Na década de 80 e 90 do século XX, e principalmente no início do século XXI, o Estado percebeu que o carnaval de rua era uma fonte bastante interessante de captação de recursos, principalmente pelo crescente interesse das grandes empresas (consolidadas pela estabilidade econômica) em investirem no manancial quase infindo da alegria de rua, sempre possível de ser catequizado pelo marketing.
Assim, autoridades, artistas, e pessoas de importância, que evitavam o carnaval de rua, por causa do descontrole de ânimos que caracteriza o entrudo, passaram a olhar com novos olhos a multidão anônima e feliz, que se acotovelava absorta na alegria circunstancial dos dias de folia.
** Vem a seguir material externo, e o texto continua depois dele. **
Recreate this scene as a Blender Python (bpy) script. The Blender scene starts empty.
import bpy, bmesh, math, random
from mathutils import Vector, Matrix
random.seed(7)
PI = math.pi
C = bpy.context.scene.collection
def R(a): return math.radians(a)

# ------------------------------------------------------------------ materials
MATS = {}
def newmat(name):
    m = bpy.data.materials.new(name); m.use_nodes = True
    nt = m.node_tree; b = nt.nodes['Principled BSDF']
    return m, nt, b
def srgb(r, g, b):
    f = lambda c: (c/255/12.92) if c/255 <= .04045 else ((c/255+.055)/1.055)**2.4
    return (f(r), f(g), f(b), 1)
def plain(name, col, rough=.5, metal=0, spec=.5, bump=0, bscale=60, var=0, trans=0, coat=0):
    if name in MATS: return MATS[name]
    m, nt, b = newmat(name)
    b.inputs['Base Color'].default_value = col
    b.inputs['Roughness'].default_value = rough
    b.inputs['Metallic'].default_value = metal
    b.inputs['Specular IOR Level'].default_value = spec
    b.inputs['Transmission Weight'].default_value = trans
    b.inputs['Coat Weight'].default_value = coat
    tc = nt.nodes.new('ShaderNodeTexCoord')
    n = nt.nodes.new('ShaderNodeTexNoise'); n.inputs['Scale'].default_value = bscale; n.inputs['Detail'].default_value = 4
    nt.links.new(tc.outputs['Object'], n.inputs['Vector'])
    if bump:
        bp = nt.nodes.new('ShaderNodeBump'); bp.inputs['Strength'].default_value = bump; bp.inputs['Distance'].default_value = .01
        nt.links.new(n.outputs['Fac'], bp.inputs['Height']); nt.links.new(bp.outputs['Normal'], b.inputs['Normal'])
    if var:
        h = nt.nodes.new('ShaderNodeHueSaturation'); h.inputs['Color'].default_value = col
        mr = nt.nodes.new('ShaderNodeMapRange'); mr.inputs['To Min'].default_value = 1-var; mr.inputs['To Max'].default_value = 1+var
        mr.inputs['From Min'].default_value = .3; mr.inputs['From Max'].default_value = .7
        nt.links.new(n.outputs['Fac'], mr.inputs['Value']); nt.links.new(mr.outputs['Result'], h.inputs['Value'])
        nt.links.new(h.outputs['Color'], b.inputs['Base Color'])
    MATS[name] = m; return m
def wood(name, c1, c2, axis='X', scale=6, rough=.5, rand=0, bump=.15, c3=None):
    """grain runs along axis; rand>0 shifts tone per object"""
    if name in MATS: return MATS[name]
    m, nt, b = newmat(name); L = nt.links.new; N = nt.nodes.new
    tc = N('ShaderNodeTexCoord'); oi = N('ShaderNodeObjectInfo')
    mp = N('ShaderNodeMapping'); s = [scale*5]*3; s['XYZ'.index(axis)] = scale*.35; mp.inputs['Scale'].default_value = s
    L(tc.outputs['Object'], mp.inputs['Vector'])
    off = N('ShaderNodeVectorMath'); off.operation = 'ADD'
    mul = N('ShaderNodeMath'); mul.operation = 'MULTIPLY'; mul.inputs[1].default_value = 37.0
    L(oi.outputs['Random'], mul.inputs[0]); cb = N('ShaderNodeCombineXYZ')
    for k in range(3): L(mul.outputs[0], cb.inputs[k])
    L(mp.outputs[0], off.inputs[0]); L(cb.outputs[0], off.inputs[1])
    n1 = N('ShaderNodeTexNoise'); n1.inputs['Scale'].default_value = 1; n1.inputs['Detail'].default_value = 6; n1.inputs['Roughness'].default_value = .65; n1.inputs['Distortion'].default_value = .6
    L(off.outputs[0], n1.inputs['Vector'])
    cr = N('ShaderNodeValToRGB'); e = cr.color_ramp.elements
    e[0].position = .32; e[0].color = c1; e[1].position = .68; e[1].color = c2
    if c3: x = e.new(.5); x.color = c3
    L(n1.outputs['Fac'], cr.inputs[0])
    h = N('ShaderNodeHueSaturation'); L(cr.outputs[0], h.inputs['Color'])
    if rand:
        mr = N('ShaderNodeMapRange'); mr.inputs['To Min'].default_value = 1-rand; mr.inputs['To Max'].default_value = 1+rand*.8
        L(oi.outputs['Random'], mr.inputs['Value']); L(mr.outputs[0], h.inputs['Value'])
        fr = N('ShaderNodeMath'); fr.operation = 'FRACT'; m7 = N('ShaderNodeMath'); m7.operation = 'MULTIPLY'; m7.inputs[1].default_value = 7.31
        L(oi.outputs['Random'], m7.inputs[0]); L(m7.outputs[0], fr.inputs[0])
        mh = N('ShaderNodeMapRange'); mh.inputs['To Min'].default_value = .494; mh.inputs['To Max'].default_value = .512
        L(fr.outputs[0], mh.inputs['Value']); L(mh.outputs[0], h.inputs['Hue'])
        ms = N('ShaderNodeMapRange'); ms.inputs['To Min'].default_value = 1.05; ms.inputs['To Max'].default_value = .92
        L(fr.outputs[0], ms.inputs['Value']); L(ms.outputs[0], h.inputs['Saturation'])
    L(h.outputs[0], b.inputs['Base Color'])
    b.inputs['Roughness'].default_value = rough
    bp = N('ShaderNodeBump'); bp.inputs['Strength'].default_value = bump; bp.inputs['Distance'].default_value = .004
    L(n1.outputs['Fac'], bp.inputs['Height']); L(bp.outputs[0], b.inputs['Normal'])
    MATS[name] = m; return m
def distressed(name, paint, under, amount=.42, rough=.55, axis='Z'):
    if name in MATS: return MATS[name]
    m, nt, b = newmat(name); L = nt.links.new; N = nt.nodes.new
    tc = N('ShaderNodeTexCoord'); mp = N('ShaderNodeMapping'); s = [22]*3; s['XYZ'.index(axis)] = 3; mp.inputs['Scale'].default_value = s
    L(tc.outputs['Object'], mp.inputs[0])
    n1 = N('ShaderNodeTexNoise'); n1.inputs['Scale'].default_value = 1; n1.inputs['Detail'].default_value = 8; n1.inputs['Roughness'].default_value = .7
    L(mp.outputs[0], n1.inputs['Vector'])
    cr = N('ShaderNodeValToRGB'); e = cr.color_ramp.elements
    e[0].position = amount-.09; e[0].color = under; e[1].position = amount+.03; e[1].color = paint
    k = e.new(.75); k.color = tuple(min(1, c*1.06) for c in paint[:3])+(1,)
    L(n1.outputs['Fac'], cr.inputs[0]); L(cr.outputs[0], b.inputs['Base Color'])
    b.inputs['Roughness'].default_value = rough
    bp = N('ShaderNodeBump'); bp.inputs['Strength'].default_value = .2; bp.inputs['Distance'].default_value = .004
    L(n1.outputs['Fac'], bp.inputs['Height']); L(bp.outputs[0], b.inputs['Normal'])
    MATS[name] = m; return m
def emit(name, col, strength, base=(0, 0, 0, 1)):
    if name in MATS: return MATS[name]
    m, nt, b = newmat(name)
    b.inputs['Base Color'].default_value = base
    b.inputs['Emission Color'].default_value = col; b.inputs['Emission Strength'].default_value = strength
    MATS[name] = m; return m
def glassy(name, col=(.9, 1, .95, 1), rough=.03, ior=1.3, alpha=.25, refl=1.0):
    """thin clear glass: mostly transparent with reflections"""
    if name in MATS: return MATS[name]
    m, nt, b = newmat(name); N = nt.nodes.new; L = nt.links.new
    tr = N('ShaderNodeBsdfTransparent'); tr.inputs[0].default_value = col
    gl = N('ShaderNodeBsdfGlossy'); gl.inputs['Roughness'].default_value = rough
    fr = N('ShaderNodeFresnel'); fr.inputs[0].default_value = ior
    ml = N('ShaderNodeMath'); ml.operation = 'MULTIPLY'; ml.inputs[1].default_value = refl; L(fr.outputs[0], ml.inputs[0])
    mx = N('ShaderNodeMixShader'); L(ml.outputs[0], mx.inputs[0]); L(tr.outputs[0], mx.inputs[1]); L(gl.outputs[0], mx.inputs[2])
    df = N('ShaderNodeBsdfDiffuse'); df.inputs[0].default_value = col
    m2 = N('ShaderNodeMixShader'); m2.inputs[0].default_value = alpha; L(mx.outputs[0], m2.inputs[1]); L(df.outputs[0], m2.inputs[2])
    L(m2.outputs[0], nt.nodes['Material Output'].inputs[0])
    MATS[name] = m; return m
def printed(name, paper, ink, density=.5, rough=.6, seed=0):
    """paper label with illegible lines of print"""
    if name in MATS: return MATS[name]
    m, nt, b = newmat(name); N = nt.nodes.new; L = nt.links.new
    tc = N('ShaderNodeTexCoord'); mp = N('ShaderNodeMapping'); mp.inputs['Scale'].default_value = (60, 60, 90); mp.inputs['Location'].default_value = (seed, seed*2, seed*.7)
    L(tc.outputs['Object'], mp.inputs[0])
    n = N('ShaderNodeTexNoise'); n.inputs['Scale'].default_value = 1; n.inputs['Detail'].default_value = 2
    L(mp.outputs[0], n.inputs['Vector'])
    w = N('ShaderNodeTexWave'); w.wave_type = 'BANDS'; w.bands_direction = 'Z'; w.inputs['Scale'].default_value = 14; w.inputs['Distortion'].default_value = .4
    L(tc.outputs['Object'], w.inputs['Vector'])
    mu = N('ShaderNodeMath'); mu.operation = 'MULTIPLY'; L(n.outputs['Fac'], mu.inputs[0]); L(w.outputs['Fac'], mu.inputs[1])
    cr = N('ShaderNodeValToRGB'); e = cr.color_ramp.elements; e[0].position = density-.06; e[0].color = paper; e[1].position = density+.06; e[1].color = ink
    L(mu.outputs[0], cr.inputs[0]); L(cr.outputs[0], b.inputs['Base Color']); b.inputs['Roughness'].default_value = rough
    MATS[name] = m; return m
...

Só que a freqüência das pessoas revestidas pela importância do cargo, da mídia, da arte não podia conviver com o anonimato da turba enfurecida pela felicidade: era preciso reinventar o espaço da rua, para que se permitisse uma segregação branda, quase democrática, sub-reptícia, da felicidade. A sua felicidade termina onde a minha começa. Gente bonita junta acotovelando-se refrescada pelo ar-condicionado e olhando de cima a gente sem beleza, sem nome, sem importância.
Os camarotes representam a invasão no animus do carnaval sobre o entrudo. A segregação que antes ocorria nos salões e nos bailes passa a ocorrer na própria rua, no próprio espaço democrático. Invade com tanta força que coloniza até as classes menos abastadas, pois o carnaval de camarote passou a ser um produto industrializado para classe “c” se diferenciar da classe “d”. Mimetizados os pierrôs de academia, as colombinas do reality show, os arlequins da política, importados de um país distante que nunca vingou aqui em baixo, nos tristes trópicos.
O espaço da rua categorizado como se fosse um imenso espaço privado, colonizado por palafitas de luxo, de quase-luxo, de anti-entrudo, de pseudo-carnaval.